New York: Two more US banks went belly up last week, pushing total failures to a whopping 94 entities so far this year in the country, even as the economy is showing signs of recovery.

As many as 94 bank collapse have been witnessed in just nine months, translating into an average of at least ten banks are going belly up every month so far this year.

Besides, a staggering 109 banks have folded up in the US since the collapse of the once-famed Wall Street firm Lehman Brothers last September.

Two banking entities---Irwin Union Bank, FSB, Louisville, and Irwin Union Bank and Trust Company in Columbus, were shut down by the authorities on September 18.

Federal Deposit Insurance Corporation (FDIC), which is often appointed as the caretaker of failed entities would incur a total cost of about USD 2.5 billion.

As per FDIC, Irwin Union Bank and Trust Company had total assets of USD 2.7 billion and deposits of about USD 2.1 billion as of August 31, 2009.

Meanwhile, as on August 31 Irwin Union Bank, FSB in Louisville had assets to the tune of USD 493 million and deposits of about USD 441 million.

Of the 109 failures after the demise of the Lehman Brothers, 15 took place last year.
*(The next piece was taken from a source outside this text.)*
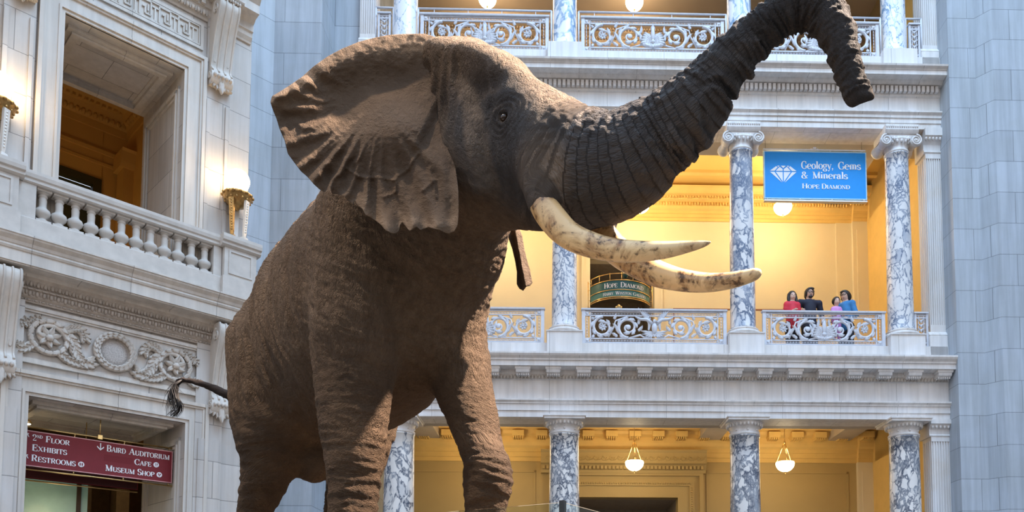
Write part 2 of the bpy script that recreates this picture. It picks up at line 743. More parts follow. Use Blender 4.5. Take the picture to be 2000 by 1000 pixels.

So far in September 2009, 10 banks have gone belly up.

Banking failures, especially of small and medium ones, are rising on account of higher unemployment which has resulted in more defaults.

Presenting a gloomy scenario, the FDIC has said the count of problem banks, which are at the risk of collapsing, have jumped to 416 in the second quarter of 2009.

In August, a stunning 15 banks failed, while in July, a staggering 24 entities failed, which was the maximum for any month in 2009. Seven banks went out of business on July 2 and July 24.

Among the collapsed entities this year are the First Bank of Kansas, InBank, Vantus Bank, Platinum Community Bank and the First State Bank, First Coweta Bank, eBank and Community First Bank.